Two antennas got married on a roof. The ceremony was horrible, but the reception was great!
Why did Wi-Fi and the computer get married?
Because they had a connection.
Why has Stephen Hawking stopped playing hide and seek with his wife? Because she keeps using a metal detector.
Women are like Tornadoes
They scream when they are coming and take your house when they are leaving.
How do you know if your wife is dead?
Sex is the same, but the dishes keep piling up.
What do you call a wife who knows where her husband is at all times?
A widow.
I haven't talked to my wife in three weeks. -- I didn't want to interrupt her.
New study reveals that women slightly overweight live longer... than the men who mention it.
I've decided to marry a pencil. I can't wait to introduce my parents to my bride 2B.
Tell a woman she's beautiful a hundred times, and she won't believe you. Tell a woman she's fat once, and she will remember it for the rest of her life because elephants never forget.
What does a girl want more than anything in the world? -- Nothing. She's fine.
Why do women have cleaner minds than men? -- Because they change theirs more often.
What does Bill say to Hillary after sex? -- "Honey, I'll be home in 20 minutes."
Since it started raining, all my wife has done is look sadly through the stupid window. If it gets any worse, I'll have to let her in.
Wives are like grenades. Remove the ring and boom, the house is gone!
My wife left me for an Indian guy. I know he's going to treat her well, I heard they worship cows.
A mathematician stumbles home drunk at 3 a.m. and his wife is livid. "You swore that you'd be home by 11:45!" "No," slurs the mathematician, "I said I'd be home by a quarter of 12."

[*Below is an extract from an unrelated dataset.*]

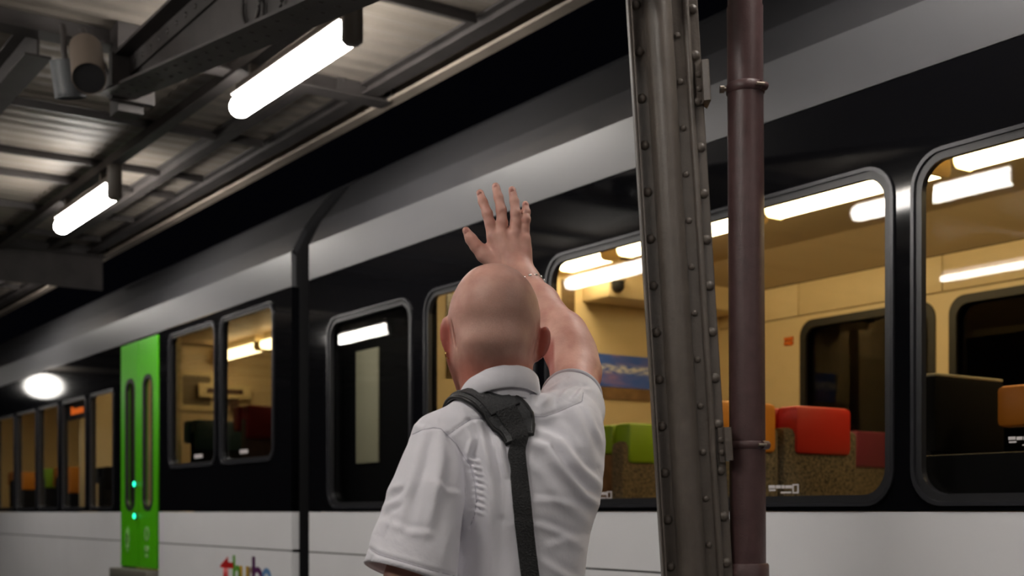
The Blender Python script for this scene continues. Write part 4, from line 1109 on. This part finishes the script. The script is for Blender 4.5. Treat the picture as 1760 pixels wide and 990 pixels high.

"What does the word 'gay' mean?" asked a son of his father.
"It means 'happy'," replied the father.
"Oh," contested the son, "so you are gay then?"
"No, son, I have a wife."
My girlfriend accused me of cheating. I told her she was starting to sound like my wife.
Marriage is like a deck of cards.
In the beginning, all you need is two hearts and a diamond.
By the end, you wish you had a club and a spade.